E’ interessante notare come questa bella scommessa ideale, dalle intenzioni non così scontate e foriera di rivoluzionarie pratiche ( non a caso Carlo Infante tra le altre cose si definisce changemaker) , intrigantemente condotta da Carlo Infante che ne diventa il performer, punta sulle risorse personali di ciascuno avviando interessanti dinamiche interpersonali.
Mira ad incidere sulle relazioni, rompendo clichè formali precostituiti, a volte spiazzando i partecipanti su terreni di dialogo ed intervento cui normalmente non si è abituati ,nel tentativo di rompere una serie di luoghi comuni tra i quali il meccanismo di delegare agli esperti di settore opinioni e definizioni.
E’ indubbio che la passeggiata peripatetica con radioline ricetrasmittenti sul piano individuale diventa una buona palestra di allenamento per lo sguardo e la mente, e ad una prima lettura riscontra interesse proprio per la ricchezza di sollecitazioni cognitive e sensoriali nell’esplorazione spesso di luoghi inediti: chi a San Gimignano sarebbe mai entrato a visitare un carcere raccogliendo le testimonianze della sua storia passata e dei suoi progetti istituzionali futuri, percorrendo l’”ora d’aria” dei detenuti e ammirando la straordinaria bellezza di un panorama che si estende sull’intera toscana in veste di viaggiatore o curioso?
Ma bisogna praticarlo un po’ per comprendere che sul piano sociale questo format impattante ed inedito si rivela oggi rivoluzionario perchè controcorrente, etico perchè tende alla riappriopriazione di valori che oggi si stanno disgregando come la coscienza di sé e della propria identità o la ricostruzione della memoria individuale e collettiva, pedagogico perchè ha in sé un processo di autotrasformazione personale, creativo nello svelarci possibilità di interazione sociale, cognitiva, esperenziale e sensoriale cui non avremmo pensato.

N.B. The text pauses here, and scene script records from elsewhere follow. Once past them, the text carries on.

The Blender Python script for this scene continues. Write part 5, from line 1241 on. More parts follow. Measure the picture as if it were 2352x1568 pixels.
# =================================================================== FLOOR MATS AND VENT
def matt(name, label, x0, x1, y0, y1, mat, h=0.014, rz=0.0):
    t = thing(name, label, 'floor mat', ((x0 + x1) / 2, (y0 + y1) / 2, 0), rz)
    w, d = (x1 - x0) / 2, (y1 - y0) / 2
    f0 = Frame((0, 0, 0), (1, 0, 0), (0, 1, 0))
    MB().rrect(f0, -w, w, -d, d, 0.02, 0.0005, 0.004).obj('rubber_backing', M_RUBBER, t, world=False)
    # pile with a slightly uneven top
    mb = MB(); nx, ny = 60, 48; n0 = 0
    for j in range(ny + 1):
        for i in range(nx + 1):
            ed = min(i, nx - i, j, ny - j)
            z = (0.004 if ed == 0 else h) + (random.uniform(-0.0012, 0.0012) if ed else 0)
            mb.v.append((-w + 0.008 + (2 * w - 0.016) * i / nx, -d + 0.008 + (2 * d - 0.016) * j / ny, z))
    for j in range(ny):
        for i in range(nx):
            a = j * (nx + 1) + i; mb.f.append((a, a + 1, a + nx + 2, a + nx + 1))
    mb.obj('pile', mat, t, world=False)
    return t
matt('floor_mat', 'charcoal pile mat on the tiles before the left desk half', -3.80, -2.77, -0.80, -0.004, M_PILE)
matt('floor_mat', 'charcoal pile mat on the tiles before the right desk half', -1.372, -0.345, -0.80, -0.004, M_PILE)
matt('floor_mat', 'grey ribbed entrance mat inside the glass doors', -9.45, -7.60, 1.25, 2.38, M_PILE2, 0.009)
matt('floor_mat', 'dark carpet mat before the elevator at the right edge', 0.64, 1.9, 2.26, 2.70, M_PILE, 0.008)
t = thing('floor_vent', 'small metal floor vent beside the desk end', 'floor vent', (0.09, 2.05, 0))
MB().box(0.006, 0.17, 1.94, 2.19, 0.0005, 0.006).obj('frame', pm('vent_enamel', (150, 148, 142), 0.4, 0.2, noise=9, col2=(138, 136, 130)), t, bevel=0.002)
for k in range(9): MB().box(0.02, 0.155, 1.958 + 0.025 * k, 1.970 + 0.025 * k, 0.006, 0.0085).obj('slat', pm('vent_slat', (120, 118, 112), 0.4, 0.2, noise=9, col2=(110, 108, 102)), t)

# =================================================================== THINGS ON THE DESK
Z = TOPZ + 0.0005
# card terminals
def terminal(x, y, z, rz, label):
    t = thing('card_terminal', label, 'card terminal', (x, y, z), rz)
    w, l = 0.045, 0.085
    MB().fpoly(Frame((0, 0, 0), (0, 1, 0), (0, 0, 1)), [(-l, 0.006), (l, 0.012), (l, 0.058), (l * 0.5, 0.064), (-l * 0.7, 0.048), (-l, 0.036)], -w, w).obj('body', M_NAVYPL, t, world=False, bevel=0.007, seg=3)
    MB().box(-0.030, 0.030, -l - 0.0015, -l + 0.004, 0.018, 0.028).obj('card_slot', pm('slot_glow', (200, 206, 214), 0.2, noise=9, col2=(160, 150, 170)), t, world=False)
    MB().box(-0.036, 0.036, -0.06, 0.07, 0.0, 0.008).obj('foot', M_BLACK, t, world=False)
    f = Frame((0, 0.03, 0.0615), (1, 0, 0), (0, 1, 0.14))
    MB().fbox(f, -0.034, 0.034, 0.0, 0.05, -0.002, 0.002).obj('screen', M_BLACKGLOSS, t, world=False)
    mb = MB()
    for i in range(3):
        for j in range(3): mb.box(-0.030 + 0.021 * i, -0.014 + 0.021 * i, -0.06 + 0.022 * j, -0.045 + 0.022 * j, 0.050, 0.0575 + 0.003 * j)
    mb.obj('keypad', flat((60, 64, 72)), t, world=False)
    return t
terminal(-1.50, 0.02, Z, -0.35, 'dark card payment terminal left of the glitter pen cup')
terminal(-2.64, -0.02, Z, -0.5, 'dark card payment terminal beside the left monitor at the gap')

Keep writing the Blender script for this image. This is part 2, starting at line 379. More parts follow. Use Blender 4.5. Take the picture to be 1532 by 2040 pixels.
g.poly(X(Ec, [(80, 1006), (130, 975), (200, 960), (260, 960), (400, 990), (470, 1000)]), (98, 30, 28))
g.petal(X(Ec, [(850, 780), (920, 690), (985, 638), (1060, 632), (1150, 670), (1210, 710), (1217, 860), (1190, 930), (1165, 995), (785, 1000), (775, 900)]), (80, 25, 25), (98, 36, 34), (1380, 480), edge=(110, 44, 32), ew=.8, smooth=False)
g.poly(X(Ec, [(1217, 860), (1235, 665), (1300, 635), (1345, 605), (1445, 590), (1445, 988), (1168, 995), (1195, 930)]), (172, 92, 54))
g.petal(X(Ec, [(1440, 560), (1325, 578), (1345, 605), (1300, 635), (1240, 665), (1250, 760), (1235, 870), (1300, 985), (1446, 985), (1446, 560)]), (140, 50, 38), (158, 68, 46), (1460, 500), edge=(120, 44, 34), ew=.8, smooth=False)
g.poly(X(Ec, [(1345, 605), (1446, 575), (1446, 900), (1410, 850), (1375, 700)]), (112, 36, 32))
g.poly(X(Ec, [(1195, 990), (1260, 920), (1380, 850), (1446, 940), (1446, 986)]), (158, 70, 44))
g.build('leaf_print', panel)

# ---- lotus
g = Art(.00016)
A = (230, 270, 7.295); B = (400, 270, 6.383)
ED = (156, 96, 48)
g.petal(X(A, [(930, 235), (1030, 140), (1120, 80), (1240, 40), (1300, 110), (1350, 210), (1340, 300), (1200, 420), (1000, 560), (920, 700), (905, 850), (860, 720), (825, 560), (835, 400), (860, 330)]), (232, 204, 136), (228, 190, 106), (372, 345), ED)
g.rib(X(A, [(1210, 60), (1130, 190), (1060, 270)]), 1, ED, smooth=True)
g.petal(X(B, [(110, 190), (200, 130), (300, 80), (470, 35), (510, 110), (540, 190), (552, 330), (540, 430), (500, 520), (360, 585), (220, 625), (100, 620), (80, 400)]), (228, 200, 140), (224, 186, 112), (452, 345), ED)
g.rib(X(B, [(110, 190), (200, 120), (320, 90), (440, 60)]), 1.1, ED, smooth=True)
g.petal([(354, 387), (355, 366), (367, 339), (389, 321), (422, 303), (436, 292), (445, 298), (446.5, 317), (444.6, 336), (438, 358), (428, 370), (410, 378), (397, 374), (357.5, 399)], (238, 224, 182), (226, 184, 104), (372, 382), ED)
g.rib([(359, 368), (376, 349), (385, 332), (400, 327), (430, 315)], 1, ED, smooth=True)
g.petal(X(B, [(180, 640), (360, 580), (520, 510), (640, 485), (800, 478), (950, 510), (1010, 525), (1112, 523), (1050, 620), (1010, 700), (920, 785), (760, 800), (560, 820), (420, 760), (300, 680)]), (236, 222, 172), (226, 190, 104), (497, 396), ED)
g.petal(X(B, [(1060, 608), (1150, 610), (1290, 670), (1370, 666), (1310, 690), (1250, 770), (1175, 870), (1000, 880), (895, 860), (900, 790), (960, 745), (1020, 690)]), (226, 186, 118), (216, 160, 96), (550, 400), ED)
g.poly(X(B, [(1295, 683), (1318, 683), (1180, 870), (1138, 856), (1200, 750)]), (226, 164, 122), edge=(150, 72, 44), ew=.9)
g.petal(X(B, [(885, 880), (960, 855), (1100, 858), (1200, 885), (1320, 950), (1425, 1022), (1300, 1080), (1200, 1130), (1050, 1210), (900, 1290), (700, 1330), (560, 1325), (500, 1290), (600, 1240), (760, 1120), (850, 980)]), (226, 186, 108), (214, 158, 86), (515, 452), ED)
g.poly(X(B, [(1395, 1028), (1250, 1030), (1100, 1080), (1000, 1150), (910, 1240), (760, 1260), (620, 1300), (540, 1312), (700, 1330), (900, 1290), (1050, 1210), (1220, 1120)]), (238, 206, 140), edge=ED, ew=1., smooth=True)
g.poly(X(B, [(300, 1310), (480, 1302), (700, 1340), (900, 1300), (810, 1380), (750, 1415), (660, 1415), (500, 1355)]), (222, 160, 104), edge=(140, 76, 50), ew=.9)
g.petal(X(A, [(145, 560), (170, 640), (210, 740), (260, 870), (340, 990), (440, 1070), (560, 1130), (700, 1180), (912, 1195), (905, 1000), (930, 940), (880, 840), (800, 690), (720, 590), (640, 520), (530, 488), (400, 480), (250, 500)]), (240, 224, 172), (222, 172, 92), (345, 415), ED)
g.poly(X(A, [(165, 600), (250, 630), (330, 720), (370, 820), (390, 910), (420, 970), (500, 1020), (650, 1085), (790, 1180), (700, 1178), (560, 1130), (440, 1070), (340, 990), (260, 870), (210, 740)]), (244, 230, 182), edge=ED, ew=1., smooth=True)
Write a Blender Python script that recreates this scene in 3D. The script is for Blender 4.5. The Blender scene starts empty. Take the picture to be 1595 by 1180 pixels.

E’ certo un format imperfetto per definizione, che cerca di governare le innumerevoli variabili di percorso, ideato con intelligenza ma costruito nell’atto stesso in cui accade e per questo imprevedibile.
L’attenzione e lo spessore culturale dei partecipanti sono importanti, così come le loro motivazioni e il loro desiderio di mettersi in gioco fuori dai ruoli, rinunciando ad “abiti” più comodi. Per questo ogni talk walk è diverso dall’altro, più o meno ricco di dettagli, più o meno ricco di approfondimenti e di divagazioni, più o meno intenso nell’intreccio delle relazioni, più o meno capace di muovere “corde sensibili”, ma sempre significante ed illuminante sul piano esperenziale.